Intervention de Philippe Marini

Réunion du 25 novembre 2008 à 10h00
Loi de finances pour 2009 — Article additionnel après l'article 22

Photo de Philippe MariniPhilippe Marini, rapporteur général :

Le dispositif que cet amendement vise à instituer s’inscrit dans la continuité d’une mesure que nous avions adoptée l’an dernier et il est fondé sur une véritable conviction.

S’il est parfaitement légitime d’accompagner l’adaptation de l’industrie musicale à son nouvel environnement, il l’est tout autant de veiller à ce que des avantages consentis sur les fonds publics contribuent à préserver et à valoriser l’expression française.

Il serait véritablement inacceptable de supprimer toute condition de francophonie sous couvert des instructions adressées par les services de Bruxelles, qui sont aujourd'hui de moins en moins favorables à la francophonie. À cet égard, le crédit d’impôt pour dépenses de production d’œuvres phonographiques pose un problème d’ensemble.

Afin de poursuivre dans le sens de notre vote de l’an dernier, nous proposons, de manière tout à fait réaliste, que soit examiné le travail des entreprises de production phonographique annuellement pour déterminer quelle est la part d’œuvres francophones.

Par ailleurs, nous suggérons de considérer comme francophone l’interprétation dans leur langue originale d’œuvres libres de droit. Ainsi, un opéra de Verdi ou un oratorio de Vivaldi en italien, de même que des Lieder de Schubert en allemand doivent être regardés comme l’expression sincère et originale de l’œuvre libre de droits.

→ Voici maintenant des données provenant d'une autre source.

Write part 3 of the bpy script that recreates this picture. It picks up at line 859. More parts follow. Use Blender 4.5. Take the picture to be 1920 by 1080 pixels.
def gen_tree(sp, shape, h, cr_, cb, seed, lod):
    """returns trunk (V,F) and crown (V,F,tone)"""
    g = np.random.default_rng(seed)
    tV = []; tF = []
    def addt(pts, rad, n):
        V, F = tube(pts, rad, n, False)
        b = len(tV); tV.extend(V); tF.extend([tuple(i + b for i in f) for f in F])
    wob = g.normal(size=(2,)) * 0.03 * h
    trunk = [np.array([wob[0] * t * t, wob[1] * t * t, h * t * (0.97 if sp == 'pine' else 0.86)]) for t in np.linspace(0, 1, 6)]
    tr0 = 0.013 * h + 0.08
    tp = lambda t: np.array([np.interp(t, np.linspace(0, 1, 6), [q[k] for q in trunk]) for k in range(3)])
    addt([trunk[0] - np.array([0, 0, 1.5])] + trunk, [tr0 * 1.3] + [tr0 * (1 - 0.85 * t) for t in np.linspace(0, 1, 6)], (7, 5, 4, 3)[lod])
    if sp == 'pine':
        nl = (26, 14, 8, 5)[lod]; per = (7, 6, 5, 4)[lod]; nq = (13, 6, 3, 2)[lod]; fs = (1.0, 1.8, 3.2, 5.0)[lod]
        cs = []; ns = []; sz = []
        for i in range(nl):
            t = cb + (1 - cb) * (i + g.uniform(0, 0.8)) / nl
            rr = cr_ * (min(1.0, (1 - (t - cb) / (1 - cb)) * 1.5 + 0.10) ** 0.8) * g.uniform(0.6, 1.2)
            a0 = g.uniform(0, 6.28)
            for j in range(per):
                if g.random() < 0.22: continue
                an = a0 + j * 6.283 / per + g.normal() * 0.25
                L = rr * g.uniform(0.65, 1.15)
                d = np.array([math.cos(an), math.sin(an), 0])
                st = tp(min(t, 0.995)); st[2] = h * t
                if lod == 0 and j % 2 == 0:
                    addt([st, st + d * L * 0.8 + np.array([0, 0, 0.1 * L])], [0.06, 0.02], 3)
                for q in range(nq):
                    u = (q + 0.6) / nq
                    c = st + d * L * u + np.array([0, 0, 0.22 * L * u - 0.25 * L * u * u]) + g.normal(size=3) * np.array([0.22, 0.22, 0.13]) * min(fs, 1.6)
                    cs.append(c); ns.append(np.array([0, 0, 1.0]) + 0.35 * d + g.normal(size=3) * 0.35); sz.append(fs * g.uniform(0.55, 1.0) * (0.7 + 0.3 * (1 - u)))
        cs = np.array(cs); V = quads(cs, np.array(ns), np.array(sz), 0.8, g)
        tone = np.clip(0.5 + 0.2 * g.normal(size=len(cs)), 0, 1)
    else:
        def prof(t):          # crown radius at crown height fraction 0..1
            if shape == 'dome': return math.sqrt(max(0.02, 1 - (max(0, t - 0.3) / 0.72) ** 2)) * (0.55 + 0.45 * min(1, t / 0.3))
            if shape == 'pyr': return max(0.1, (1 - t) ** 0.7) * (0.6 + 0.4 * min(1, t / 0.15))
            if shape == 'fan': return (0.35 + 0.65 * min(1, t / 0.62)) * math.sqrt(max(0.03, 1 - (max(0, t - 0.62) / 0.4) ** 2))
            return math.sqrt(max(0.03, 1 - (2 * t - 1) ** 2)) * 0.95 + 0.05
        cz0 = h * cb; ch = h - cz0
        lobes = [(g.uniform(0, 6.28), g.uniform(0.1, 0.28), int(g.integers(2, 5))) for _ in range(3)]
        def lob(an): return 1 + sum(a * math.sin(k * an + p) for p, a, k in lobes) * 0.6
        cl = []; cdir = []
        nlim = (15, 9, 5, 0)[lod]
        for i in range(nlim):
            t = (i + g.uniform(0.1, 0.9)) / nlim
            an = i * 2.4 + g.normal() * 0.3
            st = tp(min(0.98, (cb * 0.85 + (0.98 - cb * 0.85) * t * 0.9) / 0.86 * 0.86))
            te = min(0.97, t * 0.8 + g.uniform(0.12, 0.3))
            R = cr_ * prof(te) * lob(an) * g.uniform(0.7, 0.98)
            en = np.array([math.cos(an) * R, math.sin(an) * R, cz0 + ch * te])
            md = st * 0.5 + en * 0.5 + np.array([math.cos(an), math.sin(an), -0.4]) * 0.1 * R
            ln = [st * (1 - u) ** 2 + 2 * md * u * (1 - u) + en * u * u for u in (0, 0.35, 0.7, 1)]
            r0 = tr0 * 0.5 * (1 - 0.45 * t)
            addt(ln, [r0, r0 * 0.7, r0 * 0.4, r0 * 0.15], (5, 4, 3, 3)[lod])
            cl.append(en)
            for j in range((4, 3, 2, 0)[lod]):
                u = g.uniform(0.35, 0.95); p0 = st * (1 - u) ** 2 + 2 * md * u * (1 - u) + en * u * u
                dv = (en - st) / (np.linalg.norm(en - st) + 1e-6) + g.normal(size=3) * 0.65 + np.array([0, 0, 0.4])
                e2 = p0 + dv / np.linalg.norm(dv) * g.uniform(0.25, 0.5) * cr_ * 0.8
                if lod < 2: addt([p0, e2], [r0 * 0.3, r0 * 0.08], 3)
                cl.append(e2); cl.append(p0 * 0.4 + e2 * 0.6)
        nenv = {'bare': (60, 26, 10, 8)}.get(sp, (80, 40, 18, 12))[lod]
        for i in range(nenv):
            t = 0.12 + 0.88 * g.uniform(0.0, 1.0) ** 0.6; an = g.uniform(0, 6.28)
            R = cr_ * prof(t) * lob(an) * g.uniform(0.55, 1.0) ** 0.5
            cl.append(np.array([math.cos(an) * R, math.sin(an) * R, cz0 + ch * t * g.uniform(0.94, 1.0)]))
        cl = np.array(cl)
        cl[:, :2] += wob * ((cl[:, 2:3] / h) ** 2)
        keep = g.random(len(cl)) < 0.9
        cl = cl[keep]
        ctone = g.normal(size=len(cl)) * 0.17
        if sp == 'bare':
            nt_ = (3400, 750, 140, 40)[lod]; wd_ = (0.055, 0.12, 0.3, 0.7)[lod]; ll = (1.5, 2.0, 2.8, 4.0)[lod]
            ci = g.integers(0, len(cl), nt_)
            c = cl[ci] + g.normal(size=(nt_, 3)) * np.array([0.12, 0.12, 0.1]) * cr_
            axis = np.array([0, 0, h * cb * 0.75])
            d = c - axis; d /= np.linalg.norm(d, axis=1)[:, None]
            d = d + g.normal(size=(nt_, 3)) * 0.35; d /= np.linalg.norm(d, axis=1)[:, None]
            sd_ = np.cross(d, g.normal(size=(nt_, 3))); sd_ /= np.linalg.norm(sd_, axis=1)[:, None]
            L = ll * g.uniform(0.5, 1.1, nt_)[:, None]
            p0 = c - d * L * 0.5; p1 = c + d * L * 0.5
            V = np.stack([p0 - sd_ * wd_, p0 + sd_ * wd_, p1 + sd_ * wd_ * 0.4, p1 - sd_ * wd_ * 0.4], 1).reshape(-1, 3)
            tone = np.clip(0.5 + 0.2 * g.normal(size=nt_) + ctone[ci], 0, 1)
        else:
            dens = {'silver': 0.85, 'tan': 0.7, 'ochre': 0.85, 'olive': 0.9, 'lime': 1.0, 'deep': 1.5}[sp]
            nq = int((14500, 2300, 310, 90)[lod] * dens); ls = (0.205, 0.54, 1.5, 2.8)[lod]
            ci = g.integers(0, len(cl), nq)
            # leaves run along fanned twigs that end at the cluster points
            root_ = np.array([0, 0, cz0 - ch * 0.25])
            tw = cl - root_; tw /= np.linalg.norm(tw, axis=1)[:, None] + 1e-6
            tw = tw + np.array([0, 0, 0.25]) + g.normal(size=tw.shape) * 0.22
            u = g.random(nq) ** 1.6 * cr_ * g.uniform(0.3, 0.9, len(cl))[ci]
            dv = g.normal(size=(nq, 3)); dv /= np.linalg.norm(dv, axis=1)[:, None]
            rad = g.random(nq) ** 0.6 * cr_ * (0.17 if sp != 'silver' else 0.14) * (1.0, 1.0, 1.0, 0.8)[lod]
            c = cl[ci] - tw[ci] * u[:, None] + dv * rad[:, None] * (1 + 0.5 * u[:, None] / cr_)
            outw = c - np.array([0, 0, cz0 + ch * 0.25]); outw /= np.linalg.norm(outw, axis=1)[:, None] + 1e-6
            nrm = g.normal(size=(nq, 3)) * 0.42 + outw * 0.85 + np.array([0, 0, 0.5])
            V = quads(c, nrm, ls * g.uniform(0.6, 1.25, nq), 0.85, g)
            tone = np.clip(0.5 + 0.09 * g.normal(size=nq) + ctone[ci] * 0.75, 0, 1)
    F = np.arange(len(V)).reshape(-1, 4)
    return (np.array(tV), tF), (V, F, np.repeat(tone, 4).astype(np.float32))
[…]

Il n’y a aucune raison d’exprimer une méfiance par rapport à ces interprétations en langue étrangère.

Il n’en va pas de même pour l’anglophonie, voire l’anglomanie, qui envahit tout, et plus spécialement les produits destinés aux jeunes générations. Le véritable conditionnement anglo-saxon auquel celles-ci sont soumises ne cesse de s’accroître. De ce point de vue, monsieur le ministre, nous estimons nécessaire de poser quelques bornes, surtout lorsque des fonds publics sont en cause et qu’il s’agit d’un avantage fiscal.

Je sais bien que le ministère de la culture ne partage pas du tout cette position. Il a d’ailleurs avancé un certain nombre d’arguments – vous allez sans doute y faire allusion, monsieur le ministre –, auxquels on peut opposer des objections tout à fait sérieuses.

À ma connaissance, malgré des demandes réitérées, le Gouvernement n’a pas fourni le document sollicité par la Commission européenne. Pour ma part, voici comment j’interprète une telle attitude : les services du ministère de la culture sont mécontents du dispositif que nous avons adopté l’an dernier et refusent de jouer le jeu.

Le silence de la Commission européenne sur la clause de francophonie est normal, et ce pour deux raisons.

D’une part, cette clause est admise pour des crédits d’impôts d’une ampleur bien supérieure à celle du crédit d’impôt pour dépenses de production d’œuvres phonographiques, dont le montant s’élève à 10 millions d’euros, contre 50 millions d’euros pour les dépenses de production d’œuvres cinématographiques et autant pour les productions audiovisuelles, ces crédits d’impôt visant la relocalisation des productions en France, conformément à l’article 220 sexies du code général des impôts. Par conséquent, dans ce domaine, la clause de francophonie n’a pas de raison de choquer la Commission européenne, qui l’accepte bien dans des domaines plus importants.

D’autre part, et je le répète, à ma connaissance, la Commission n’a pas été saisie de la clause de francophonie ! Le Gouvernement a notifié à la Commission le texte qu’il souhaitait présenter au Parlement en loi de finances rectificatives pour 2007, sans tenir aucunement compte – je reconnais bien là le ministère de la culture – du vote du Parlement, donc de l’adoption de la clause de francophonie !

En ce qui concerne le calendrier d’entrée en vigueur de la disposition, le retard serait de la seule responsabilité du Gouvernement, notamment de votre collègue en charge de la culture, monsieur le ministre. Cela pose de graves questions sur le respect du vote du Parlement.

Que la modification proposée par la commission des finances soit adoptée ou non, le crédit d’impôt devra être de nouveau notifié à la Commission européenne, afin que celle-ci ait connaissance des dispositions votées par le Parlement.

Dans le cas contraire, je me demanderais sincèrement pourquoi le Gouvernement nous saisit encore de dispositions relatives aux crédits d’impôt dans le domaine des industries culturelles.